Sheriff won’t bow to pressure

Published 12:00 am Wednesday, March 3, 2004

“As far as I’m concerned everything is above board,” said Greene County Sheriff Johnny L. Isaac. “I have nothing to hide.” Isaac responded Tuesday to concern over his position as regulator of bingo gaming in Greene County. He also addressed his concern over the funding of county law enforcement.

“…I didn’t campaign for the regulator job,” he said. “Representatives and senators said they would not pass the bill unless the sheriff agreed to regulate….It was nothing that I thought would cause major problems in this county.”

Isaac feels like some of the criticism in the media for area officials concerning how he is running gaming in the county is more personal than professional.

“Some people tend to think I’m getting a salary out of it,” he said. “That’s not true.”

Are you concerned about Greentrack not disclosing its total bingo revenues to the press and public adding to speculation? “I don’t have control over what Greenetrack does with its business – by the same token – (he has no control over) the county commission,” he said.

“They (commission) are required by law to give an annual report. Ask them when it was put out. No one knows the status of the bankruptcy.

“None of these same people (critics) are raising sand about the county not reporting these things,” Isaac said. “Why are they so concerned about bingo? It’s just begun. There’s not a whole lot to report.”

When asked Tuesday, Greene County Administrator Mattie Atkins said she would ask the county’s attorney to provide information on the status of the bankruptcy. The county has three years to pay it off, she said.

A special “called meeting” of the Greene County Commission was scheduled Tuesday morning and one of the items on the agenda included the sheriff’s request for an assistant to aid him with bingo regulation. Only chairman Chris Beeker Jr. and commissioner Edna Chambers were present for the meeting so the items were moved to the regular commission meeting Monday at 10 a.m.

In order for the sheriff to be clear with the I.R.S., the auditors advised that he go through the county government with hiring an assistant for bingo gaming, Isaac said.

The sheriff is still concerned that his department is not being funded properly by the county. Commission chairman Beeker and the administrative staff have told Isaac there is no money for personnel raises. Isaac was under the impression that his budget for fiscal year 2004 would be funded fully.

“The county is in a financial situation that they put themselves in,” he said. “It was only a few months ago that they had money in the bank….The county is making their choice of hiring and doing whatever they wanted to do. Good management would have corrected that.”

Isaac doesn’t like the blame being put on him as if he has asked for too much for his department. “I thought, from listening to some of the commissioners two or three years ago, money was on the rise.” Then people started being hired in little regard to the budget at the time, he said.

The sheriff’s department will receive a portion of the proceeds from bingo. “We don’t have that money yet,” Isaac said. He is concerned that the county will reduce what they give the department in the fiscal 2005 budget in light of the bingo revenues.

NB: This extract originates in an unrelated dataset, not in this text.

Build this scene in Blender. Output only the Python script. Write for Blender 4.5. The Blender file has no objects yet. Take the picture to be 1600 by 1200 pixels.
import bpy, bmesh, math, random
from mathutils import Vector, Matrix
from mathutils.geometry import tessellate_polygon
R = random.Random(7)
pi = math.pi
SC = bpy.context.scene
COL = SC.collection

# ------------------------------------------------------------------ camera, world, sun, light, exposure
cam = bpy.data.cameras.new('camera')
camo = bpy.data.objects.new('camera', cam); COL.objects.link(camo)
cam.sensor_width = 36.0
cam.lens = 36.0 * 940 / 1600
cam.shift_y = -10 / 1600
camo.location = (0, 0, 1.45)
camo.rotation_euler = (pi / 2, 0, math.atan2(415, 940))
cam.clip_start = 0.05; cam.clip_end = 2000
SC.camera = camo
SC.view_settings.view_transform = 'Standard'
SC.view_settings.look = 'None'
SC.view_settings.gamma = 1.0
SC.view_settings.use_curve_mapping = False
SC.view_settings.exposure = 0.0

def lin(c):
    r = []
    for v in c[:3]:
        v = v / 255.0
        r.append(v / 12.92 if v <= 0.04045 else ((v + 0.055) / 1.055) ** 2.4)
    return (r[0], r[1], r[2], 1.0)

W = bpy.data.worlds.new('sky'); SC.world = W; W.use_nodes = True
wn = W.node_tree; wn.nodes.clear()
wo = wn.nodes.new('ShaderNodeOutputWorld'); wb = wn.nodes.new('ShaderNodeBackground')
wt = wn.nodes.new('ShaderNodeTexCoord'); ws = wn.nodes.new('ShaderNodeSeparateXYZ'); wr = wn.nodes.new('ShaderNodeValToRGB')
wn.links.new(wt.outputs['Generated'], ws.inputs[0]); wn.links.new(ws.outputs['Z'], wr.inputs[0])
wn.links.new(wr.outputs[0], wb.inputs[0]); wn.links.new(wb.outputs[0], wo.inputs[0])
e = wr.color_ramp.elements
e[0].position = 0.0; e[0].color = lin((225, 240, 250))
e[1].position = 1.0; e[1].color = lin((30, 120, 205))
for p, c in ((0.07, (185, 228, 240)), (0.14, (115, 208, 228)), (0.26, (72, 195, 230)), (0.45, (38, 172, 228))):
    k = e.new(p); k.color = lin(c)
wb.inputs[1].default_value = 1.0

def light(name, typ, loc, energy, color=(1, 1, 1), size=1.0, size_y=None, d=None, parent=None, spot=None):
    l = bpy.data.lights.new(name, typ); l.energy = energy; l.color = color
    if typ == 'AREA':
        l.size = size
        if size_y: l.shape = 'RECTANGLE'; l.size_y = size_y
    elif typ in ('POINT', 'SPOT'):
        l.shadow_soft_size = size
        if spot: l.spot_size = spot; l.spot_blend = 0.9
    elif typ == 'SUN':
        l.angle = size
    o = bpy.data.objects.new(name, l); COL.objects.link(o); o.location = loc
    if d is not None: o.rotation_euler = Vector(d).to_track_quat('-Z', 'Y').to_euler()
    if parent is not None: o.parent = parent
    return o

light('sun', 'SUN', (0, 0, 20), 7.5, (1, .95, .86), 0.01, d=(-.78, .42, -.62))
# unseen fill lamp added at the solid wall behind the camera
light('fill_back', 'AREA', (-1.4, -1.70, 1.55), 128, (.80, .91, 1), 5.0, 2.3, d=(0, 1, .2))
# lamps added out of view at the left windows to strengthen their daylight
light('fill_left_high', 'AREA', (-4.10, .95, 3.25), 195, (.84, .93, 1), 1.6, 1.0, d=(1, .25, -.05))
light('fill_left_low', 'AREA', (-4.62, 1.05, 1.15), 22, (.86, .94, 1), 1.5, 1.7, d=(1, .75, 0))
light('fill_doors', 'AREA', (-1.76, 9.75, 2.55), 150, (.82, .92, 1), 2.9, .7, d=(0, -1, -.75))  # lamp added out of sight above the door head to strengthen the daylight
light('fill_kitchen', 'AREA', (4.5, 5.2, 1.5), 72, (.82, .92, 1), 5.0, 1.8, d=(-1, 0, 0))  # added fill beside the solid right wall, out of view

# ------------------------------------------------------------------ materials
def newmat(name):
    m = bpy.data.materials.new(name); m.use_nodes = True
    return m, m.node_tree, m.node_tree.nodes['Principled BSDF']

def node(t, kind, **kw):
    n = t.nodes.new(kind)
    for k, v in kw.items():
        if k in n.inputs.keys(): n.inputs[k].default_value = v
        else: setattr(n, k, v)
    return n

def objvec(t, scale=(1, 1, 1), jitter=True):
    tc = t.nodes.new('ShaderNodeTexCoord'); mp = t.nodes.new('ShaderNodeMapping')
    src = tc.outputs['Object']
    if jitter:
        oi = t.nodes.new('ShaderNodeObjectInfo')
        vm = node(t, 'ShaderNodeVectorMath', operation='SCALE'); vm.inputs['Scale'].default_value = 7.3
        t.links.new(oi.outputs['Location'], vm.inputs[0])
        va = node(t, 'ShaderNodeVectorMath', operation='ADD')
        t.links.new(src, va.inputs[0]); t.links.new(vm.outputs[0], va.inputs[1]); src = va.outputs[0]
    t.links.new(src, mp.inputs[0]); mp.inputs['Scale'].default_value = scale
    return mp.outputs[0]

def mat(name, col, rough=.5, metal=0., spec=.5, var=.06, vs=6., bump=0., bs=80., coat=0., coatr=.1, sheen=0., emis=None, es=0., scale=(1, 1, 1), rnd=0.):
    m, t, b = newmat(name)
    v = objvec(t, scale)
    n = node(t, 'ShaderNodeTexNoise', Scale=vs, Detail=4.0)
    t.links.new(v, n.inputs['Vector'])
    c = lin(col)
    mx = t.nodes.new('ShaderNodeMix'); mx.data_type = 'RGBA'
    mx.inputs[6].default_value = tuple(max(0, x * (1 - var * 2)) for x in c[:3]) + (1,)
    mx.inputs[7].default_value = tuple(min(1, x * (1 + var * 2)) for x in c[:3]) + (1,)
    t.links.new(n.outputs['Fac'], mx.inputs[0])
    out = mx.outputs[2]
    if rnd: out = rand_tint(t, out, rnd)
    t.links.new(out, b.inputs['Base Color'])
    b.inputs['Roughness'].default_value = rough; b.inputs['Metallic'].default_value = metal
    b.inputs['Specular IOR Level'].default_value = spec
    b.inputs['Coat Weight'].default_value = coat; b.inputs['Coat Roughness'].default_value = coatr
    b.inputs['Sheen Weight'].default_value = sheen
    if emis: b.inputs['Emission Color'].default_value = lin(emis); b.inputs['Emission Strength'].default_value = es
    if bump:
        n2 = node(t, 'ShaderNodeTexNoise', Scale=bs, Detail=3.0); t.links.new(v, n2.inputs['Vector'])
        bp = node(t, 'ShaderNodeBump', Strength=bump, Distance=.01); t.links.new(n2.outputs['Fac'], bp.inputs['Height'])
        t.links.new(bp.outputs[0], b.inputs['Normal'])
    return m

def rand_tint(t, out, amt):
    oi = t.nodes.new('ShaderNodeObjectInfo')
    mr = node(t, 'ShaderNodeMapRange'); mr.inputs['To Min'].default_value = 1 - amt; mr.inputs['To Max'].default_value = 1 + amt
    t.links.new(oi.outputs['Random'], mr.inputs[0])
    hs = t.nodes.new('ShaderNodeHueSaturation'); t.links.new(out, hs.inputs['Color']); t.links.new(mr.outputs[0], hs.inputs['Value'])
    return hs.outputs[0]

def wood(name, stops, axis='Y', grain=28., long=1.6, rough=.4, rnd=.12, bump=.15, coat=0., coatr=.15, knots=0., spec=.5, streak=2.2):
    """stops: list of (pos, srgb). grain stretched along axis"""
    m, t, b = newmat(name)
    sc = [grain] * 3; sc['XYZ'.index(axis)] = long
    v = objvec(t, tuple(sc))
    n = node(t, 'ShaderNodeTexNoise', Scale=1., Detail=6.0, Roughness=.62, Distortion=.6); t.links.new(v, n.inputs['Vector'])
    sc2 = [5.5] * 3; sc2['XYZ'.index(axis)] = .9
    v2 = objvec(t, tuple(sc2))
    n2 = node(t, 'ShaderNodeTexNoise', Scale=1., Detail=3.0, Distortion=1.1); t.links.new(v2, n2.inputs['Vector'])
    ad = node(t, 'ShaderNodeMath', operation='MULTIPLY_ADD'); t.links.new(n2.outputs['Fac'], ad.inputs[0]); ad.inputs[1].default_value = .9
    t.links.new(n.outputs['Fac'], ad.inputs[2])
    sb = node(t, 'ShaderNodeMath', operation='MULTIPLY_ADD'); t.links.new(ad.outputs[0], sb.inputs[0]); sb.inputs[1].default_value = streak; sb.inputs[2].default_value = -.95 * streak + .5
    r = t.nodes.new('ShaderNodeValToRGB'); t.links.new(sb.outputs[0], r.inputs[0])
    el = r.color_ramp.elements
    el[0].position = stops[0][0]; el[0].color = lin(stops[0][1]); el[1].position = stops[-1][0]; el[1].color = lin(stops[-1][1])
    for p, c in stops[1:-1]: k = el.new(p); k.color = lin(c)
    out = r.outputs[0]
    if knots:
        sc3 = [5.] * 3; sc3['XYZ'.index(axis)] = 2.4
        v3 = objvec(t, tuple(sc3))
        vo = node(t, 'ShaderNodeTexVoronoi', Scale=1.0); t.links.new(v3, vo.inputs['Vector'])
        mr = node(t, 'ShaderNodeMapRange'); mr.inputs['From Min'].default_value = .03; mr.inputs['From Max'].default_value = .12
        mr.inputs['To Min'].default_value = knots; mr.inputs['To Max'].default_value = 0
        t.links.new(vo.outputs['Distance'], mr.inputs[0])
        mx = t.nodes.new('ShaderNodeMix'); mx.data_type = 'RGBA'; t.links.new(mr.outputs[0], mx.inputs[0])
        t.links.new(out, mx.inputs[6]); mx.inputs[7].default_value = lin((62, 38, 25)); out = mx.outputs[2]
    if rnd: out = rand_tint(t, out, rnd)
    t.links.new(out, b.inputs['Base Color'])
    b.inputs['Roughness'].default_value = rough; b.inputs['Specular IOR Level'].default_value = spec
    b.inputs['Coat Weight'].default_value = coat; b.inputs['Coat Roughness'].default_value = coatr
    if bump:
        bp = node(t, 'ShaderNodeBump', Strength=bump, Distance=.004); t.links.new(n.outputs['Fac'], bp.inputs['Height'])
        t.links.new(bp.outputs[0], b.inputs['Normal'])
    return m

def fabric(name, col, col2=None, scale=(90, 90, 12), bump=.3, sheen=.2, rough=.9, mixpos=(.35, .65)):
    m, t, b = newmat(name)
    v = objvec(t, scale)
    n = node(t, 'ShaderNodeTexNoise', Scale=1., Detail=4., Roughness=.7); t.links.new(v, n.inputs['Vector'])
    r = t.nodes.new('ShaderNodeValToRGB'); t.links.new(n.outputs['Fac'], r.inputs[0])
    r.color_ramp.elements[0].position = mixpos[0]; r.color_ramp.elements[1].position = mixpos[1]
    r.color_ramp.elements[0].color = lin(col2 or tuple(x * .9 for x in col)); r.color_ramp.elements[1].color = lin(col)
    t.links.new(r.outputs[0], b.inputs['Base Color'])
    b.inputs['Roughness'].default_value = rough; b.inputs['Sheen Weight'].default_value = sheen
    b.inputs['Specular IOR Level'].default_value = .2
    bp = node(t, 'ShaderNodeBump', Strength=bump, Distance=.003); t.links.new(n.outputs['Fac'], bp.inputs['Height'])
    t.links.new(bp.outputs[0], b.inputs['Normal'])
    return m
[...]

“In this county we are far behind, as far as law enforcement agencies, on equipment and advanced techniques and training that we should have. Some of this (bingo) money could be used for that.

“I don’t think the sheriff’s department should depend on that (bingo) money,” he said. “It’s not guaranteed.”

Isaac said he does not mind using bingo revenues to assist the county in a financial situation “but come here telling me that you don’t have any money when you’re doing everything else you want to do. Then when it comes to law enforcement, we’re put on the back burner.

“I should have not been put on hold for five months (in regard to the 2004 budget).”

Isaac said he doesn’t want to be caught up in the fight between pro-bingo and anti-bingo forces on the county commission.

“There was a statement in one of the papers that I had aligned myself with two commissioners (Bill Johnson and Donald Means), causing the county to go nowhere. A statement like that is a complete lie because the county is already bankrupt.

“…What they do in their meetings should not be centered around me, except for his budget,” the sheriff said.